Israel had been the apple of God’s eye, His chosen people, a royal nation of His own special people He had delivered from the bondage of Egypt, planted in Canaan through His powerful hand and established in the rule of David. The seed of Christ would come through the nation to save all men, Jew and Gentile alike. Sadly, the nation of Israel had rebelled against the Lord and final destruction would come nearly four decades after Jesus died. He had prophesied the destruction of Jerusalem and the demise of Israel but the Jewish leaders were not listening. The parable of the wicked vinedressers was the final message of Jesus warning them of the impending doom. In the year 70 A.D., the Romans sent their army against Jerusalem and obliterated the city and killed thousands enslaving many more. While resistance persisted for a few years, the end of the nation was final. The words of Jesus had come true and the account of the Jewish leaders fulfilled their own destiny. In the parable of the evil vinedressers, the vineyard was taken away and given to another. God took the nation of Israel away because they had rebelled against Him following the death of Solomon and finally they conspired to kill the Son of God. Israel fell never to rise again. The parable of the wicked vinedressers serves another purpose for modern man to understand the State of Israel formed in 1948 is not the Biblical nation of Israel. There will never be a revival of Israel to its former glory or its place in the will of God. Jesus will never come back and restore the kingdom because the parable spoken before His death outlines the final destruction of Israel with no hope of return. Those who teach a millennial kingdom in the future will have to deny the final parable of Jesus.

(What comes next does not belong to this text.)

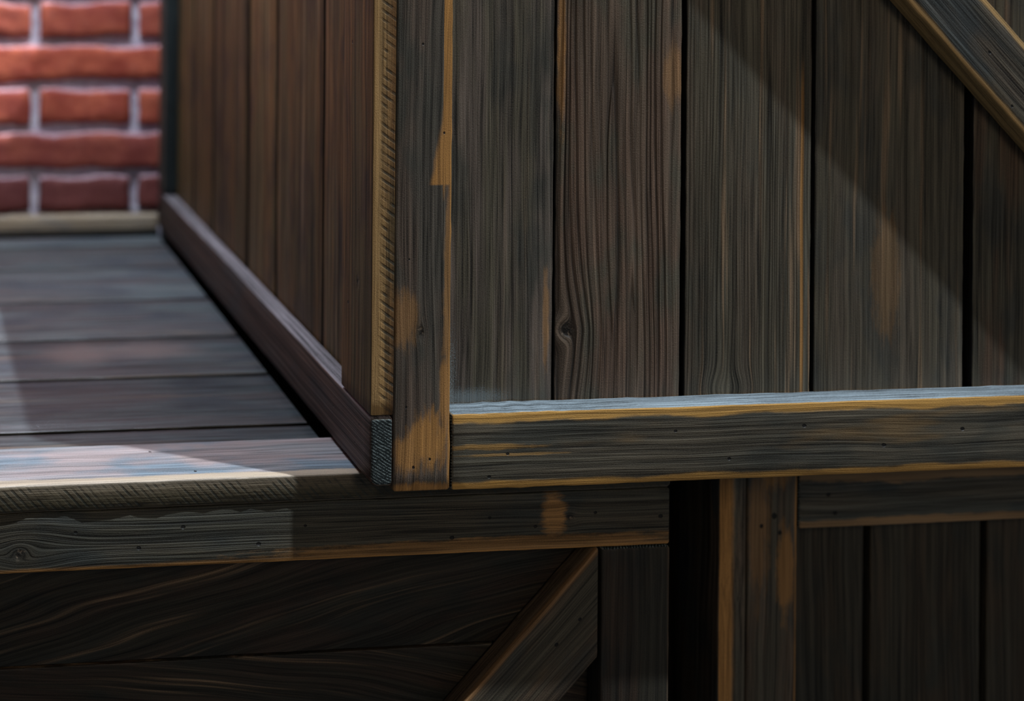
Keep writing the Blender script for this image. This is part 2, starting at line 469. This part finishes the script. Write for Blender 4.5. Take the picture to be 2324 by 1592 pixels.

It was according to the will of God that Israel is destroyed. Salvation would no longer come through keeping the Law of Moses, Ten commandments, the Abrahamic covenant experienced by the Gentiles who were a law to themselves. The Jews proved they could not justify themselves by keeping the written law and the Gentiles showed they could not save themselves by keeping an unwritten law of conscious. Jesus told the parable of the wicked vinedressers to outline how the Father was going to draw all men (Jew and Gentile) to Jesus by the act of the evil vinedressers (Israel) casting out the son of the landowner (Jesus the Son; God the landowner) and killing Him (the crucifixion). Thereby the gospel was given to those who would render to God the fruits of righteousness (the early church). Jesus came to seek and save the lost and His death united all men again under the banner of God’s love without distinction of race, gender, or social status. All are one in Christ in the church serving the new covenant as a spiritual nation of God’s elect, a royal priesthood and those chosen by the grace of God’s eternal love. Israel remains a remnant of historical lessons showing the goodness and severity of God. While they are no more a nation, they remain an example and tutor to help us see more clearly the work of Christ.